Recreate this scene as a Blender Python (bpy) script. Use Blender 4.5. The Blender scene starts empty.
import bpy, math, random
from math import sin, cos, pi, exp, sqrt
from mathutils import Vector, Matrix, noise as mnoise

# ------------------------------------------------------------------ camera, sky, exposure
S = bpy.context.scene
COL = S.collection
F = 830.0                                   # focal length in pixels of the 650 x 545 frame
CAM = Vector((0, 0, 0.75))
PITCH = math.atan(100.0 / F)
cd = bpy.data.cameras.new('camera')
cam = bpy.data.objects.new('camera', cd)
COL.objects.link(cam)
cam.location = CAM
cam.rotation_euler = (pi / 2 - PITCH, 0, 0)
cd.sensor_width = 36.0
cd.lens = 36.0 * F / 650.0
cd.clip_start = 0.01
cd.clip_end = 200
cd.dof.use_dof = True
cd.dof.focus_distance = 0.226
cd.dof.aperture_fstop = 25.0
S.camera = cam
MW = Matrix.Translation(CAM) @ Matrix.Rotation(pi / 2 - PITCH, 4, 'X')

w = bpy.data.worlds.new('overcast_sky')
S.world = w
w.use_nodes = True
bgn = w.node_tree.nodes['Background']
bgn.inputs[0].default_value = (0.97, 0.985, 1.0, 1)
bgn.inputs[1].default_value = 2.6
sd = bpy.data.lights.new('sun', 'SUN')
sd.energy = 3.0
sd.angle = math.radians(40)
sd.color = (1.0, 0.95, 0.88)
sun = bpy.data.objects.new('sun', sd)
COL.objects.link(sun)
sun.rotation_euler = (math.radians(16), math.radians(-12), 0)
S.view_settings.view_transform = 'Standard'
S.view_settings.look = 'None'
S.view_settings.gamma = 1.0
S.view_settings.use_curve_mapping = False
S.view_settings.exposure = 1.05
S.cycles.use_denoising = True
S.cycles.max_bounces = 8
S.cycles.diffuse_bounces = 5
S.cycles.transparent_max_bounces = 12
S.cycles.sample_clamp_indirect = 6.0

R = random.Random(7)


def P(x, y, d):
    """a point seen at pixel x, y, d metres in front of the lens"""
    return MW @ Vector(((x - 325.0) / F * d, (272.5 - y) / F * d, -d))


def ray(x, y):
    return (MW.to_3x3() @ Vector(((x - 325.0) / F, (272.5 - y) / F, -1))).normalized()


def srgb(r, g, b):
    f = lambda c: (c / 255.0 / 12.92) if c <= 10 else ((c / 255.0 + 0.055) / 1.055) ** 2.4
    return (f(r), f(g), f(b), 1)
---
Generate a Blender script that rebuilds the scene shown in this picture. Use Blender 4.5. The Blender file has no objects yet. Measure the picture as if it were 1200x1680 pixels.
==
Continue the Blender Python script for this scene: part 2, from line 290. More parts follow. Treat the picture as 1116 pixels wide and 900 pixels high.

Task statement
From the entries above, give again exactly the lines running from the line with "Recreate this scene" to the line with "MW = Matrix.Translation(CAM)"; include both of those lines.

Exercise answer
Recreate this scene as a Blender Python (bpy) script. Use Blender 4.5. The Blender scene starts empty.
import bpy, math, random
from math import sin, cos, pi, exp, sqrt
from mathutils import Vector, Matrix, noise as mnoise

# ------------------------------------------------------------------ camera, sky, exposure
S = bpy.context.scene
COL = S.collection
F = 830.0                                   # focal length in pixels of the 650 x 545 frame
CAM = Vector((0, 0, 0.75))
PITCH = math.atan(100.0 / F)
cd = bpy.data.cameras.new('camera')
cam = bpy.data.objects.new('camera', cd)
COL.objects.link(cam)
cam.location = CAM
cam.rotation_euler = (pi / 2 - PITCH, 0, 0)
cd.sensor_width = 36.0
cd.lens = 36.0 * F / 650.0
cd.clip_start = 0.01
cd.clip_end = 200
cd.dof.use_dof = True
cd.dof.focus_distance = 0.226
cd.dof.aperture_fstop = 25.0
S.camera = cam
MW = Matrix.Translation(CAM) @ Matrix.Rotation(pi / 2 - PITCH, 4, 'X')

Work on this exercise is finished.